Ensuite un Président qui prononce une fatwa pour la fin de l'Etat d'urgence comme mesure d'apaisement. Enfin un wali de capitale sûrement instruit par ses supérieurs répond que c'est le vice premier Ministre qui avait raison. A une autoroute ouest plus loin on ne trouve même pas à qui demander une autorisation. Du coup l'Etat ou ce qui sert d'Etat se vide de responsables. La marche n'intéresse personne.

 Ce n'est pas un marché de construction ni d'études, ni de budget à dépenser ni encore moins de terrains à distribuer. Ça ne rapporte rien et ça peut couter gros. Il est probable que personne dans l'administration ne sache plus établir d'autorisation pour une marche citoyenne, et qu'il faille selon un responsable concevoir des imprimés à cet effet. Côté organisateurs la détermination l'emporte à l'ombre de ce qui se passe dans les pays arabes dont l'Algérie fait partie. Il se trouvera des voix qui diront que la « Tunisie ce n'est pas l'Algérie » à l'instar de Madame Hanoun Louisa, qui annonce tout de même qu'elle marchera le 12 en faisant marcher ses militants. C'est ce que disaient les égyptiens au départ de Ben Ali à propos de l'Egypte.

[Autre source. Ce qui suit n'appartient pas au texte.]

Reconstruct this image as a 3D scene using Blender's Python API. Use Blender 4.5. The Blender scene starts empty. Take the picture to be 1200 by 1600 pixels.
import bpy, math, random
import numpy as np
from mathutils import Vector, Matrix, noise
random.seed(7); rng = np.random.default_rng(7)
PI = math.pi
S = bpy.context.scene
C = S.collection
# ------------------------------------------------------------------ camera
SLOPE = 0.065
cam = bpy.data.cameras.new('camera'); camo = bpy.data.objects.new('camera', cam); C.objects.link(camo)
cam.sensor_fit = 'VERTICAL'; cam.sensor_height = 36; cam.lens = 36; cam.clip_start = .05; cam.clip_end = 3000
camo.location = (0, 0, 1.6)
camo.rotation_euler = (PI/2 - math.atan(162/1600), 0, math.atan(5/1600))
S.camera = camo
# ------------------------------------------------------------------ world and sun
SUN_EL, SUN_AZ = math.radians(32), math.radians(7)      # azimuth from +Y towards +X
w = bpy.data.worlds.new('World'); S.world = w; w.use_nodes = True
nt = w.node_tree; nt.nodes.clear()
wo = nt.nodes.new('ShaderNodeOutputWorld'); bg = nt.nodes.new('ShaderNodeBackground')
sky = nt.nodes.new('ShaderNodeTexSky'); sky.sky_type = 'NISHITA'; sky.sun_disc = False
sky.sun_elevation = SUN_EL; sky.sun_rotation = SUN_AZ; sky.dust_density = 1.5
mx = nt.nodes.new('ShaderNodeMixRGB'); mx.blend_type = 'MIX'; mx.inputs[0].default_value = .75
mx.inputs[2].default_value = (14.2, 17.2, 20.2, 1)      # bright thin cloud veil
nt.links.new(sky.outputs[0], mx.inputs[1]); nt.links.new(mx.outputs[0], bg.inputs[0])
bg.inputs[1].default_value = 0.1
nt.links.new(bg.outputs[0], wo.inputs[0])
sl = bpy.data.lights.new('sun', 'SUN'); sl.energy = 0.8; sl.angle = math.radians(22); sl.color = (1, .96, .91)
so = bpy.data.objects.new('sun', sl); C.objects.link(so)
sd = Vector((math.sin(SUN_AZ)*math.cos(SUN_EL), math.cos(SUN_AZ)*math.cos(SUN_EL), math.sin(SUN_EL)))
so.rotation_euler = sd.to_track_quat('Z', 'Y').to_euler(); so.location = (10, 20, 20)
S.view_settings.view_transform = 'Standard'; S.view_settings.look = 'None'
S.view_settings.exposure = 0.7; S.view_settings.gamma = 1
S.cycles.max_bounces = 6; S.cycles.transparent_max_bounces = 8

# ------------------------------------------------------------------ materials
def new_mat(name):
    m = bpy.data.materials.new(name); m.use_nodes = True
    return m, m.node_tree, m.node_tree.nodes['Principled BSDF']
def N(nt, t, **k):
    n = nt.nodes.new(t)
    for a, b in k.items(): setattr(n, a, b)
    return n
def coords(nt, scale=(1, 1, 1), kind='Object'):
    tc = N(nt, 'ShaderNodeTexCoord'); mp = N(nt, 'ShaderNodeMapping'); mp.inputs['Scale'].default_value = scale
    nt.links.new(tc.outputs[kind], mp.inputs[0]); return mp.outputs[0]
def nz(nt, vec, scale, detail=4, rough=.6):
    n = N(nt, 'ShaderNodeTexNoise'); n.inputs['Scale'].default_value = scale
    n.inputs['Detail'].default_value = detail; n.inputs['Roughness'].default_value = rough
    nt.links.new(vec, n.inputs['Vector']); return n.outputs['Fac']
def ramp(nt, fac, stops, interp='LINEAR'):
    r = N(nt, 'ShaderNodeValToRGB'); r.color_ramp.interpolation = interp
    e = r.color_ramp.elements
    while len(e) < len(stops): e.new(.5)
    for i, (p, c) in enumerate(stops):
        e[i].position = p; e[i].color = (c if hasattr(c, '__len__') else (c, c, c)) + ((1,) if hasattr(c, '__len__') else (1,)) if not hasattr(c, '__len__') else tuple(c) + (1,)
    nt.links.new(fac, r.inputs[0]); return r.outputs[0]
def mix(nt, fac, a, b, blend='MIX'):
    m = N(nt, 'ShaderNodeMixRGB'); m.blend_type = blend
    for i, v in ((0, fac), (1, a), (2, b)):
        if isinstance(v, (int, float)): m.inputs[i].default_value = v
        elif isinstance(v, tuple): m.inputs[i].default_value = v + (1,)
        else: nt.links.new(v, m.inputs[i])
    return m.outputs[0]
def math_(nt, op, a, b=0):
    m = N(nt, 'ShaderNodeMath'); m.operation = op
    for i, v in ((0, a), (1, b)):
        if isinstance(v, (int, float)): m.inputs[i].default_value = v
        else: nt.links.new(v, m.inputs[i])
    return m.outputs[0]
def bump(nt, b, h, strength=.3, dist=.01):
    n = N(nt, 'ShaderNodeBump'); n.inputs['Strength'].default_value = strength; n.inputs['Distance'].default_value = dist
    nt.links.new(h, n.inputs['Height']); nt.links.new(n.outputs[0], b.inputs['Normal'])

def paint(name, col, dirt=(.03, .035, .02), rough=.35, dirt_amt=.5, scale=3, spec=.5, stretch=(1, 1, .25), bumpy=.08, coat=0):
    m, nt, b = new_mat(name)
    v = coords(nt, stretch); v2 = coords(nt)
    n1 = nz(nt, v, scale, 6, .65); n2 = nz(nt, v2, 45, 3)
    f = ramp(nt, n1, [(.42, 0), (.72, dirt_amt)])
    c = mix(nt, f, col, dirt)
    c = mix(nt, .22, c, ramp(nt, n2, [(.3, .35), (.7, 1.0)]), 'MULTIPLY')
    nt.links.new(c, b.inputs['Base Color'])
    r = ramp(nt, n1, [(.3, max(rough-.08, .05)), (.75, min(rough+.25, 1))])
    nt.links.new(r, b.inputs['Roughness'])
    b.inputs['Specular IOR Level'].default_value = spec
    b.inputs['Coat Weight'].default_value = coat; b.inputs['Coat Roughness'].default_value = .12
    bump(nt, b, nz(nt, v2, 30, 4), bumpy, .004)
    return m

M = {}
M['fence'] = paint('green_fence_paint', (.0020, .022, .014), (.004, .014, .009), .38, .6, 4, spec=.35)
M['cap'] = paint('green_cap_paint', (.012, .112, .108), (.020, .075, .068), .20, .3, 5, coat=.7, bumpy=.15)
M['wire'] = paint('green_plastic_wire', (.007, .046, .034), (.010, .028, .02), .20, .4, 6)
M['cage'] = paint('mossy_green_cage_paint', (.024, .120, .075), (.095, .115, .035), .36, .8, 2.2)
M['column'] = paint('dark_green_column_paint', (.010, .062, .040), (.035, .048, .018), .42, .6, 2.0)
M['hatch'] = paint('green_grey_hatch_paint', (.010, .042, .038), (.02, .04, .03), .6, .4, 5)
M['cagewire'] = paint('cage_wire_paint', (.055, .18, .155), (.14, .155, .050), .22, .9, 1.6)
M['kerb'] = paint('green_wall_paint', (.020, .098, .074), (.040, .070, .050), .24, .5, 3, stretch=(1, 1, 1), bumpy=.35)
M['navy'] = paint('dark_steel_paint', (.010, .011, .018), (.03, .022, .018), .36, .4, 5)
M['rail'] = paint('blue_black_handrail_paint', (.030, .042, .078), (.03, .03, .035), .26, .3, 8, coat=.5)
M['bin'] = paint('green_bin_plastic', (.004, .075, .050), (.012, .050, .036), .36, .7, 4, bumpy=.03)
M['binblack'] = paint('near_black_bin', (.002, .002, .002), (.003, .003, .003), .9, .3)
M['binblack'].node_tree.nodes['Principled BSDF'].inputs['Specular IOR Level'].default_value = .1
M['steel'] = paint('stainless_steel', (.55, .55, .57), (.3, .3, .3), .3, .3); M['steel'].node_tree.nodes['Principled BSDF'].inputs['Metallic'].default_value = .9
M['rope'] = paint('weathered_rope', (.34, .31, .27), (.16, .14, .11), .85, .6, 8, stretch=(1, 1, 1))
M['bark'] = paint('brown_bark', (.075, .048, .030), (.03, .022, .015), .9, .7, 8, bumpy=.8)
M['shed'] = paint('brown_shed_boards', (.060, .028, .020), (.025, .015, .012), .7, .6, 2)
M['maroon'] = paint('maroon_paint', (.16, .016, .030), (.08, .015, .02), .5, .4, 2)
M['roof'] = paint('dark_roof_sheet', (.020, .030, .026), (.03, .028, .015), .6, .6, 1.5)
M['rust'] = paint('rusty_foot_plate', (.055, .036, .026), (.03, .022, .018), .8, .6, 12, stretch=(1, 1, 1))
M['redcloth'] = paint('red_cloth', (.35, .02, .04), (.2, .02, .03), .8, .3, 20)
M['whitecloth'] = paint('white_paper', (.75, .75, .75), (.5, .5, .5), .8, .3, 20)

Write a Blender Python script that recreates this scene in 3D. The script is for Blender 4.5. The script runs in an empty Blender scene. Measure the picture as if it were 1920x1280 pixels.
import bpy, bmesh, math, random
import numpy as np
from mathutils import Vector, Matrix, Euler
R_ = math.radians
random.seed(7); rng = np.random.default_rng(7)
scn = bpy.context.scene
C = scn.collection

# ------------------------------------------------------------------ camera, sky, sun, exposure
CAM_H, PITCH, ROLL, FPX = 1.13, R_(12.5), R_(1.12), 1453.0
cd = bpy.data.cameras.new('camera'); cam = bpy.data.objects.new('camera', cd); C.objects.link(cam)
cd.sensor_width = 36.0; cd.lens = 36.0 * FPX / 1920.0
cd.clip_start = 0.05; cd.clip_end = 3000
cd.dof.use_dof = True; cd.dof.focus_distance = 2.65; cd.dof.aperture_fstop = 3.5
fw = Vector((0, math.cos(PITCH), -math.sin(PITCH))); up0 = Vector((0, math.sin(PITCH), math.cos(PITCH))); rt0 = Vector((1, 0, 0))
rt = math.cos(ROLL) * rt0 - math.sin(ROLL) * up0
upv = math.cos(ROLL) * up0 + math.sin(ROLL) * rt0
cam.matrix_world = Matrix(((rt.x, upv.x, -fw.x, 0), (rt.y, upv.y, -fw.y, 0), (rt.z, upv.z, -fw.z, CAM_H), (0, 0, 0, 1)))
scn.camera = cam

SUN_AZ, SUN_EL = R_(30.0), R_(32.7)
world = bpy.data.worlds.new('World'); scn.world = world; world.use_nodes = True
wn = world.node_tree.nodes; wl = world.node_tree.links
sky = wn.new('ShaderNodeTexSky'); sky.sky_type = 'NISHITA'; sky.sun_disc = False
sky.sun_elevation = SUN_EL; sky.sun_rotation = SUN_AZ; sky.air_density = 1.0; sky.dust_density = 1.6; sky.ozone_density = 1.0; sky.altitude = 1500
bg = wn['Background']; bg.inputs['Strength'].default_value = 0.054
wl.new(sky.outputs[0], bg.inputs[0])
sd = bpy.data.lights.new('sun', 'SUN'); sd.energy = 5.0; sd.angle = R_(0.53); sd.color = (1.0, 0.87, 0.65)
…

 Et l'on est en droit de se demander si l'Egypte aussi ce n'est pas l'Algérie. Et le Yemen ? L'on est en droit de savoir en quoi nous sommes si différents des autres peuples qui subissent la surdité de leurs gouvernants jusqu'à explosion de leurs tympans par les bruits de rue. Jusqu'à se faire ridiculiser par les télévisions du monde qui se rangent dès les premières bombes lacrymogènes du côté des yeux larmoyant, pendant que les télévisions d'Etat continuent la diffusion de la propagande habituelle.

 Comme chez nous. Mais en Egypte une femme a mis fin à 20 ans de carrière de journalisme à la télévision pour refus de servir le mensonge. Soha Naccache c'est bien d'elle qu'il s'agit a remis son tablier par dignité et au bout du deuxième jour du soulèvement populaire. Il y en aura-t-il le 12 février chez nous ? Ils seront des millions à reconnaitre en elle une femme arabe telle que chaque arabe devrait en rêver. Le peuple dehors crie au départ de ceux qui ont utilisé les ressources nationales pour s'enrichir à en exploser. Quoi de plus normal que d'interdire une occupation de rue pouvant bousculer les intérêts et pousser les cols blancs vers la porte de sortie, tête baissée devant les flashs des caméras ?

 Comme chez nous. Sauf que chez nous le pouvoir s'est enfermé derrière une muraille sans se laisser une porte de sortie. Derrière cette muraille il y a des bureaux sécurisés, des résidences dans des quartiers sécurisés, de l'argent, des voitures sécurisées, des congélateurs sécurisés et des enfants prêts à prendre les premiers vols vers des destinations sécurisés. Le seul avantage c'est que la peur change de camp selon la formule consacrée d'un ancien chef du gouvernement. Le seul avantage c'est qu'en Algérie comme en Tunisie, comme en Egypte ou le Yemen et bientôt d'autres pays arabes rien ne sera plus comme avant.

 Car avant, le silence imposé par un système fermé derrière une muraille permettait bien des affaires de familles y compris au-delà de la muraille. Au-delà, le système envoie des messages au peuple d'en bas pour le maintenir dans un sommeil profond. « Zohra Drif, dit un père à ses enfants vient de défendre les jeunes et leurs revendications.» « Qui est Zohra Drif demande les enfants ? » « C'est la femme de Bitat répond le père prenant conscience de l'âge de sa progéniture » « Qui est Bitat répond le benjamin qui a l'âge d'un Etat d'urgence ? » « C'est un mort reprend le père. » Penser que cette génération entend les discours creux avec une terminologie tout aussi creuse issue d'un combat pour l'indépendance serait une erreur grave. Penser que cette génération puisse succomber aux charmes d'un discours aussi glorificateur que celui qui a permis la prise du pouvoir n'est tout simplement pas de notre temps.

 Et c'est par ce décalage entre générations que la révolte arrive. La révolte c'est la négation du mensonge et la renaissance d'un discours où priment d'autres intérêts que ceux qui ont servi à faire fonctionner un système jusqu'à son essoufflement.

 C'est le sens donné à ce fameux « dégage » et « Irhal » qui ont servi de mot d'ordre aux révoltes tunisienne, égyptienne, yéménite. Le peuple des jeunes ne veut plus de vieillards malades, immuables et incapables d'apporter de vraies réformes. Il n'en veut plus au prix de vies humaines et d'affrontements.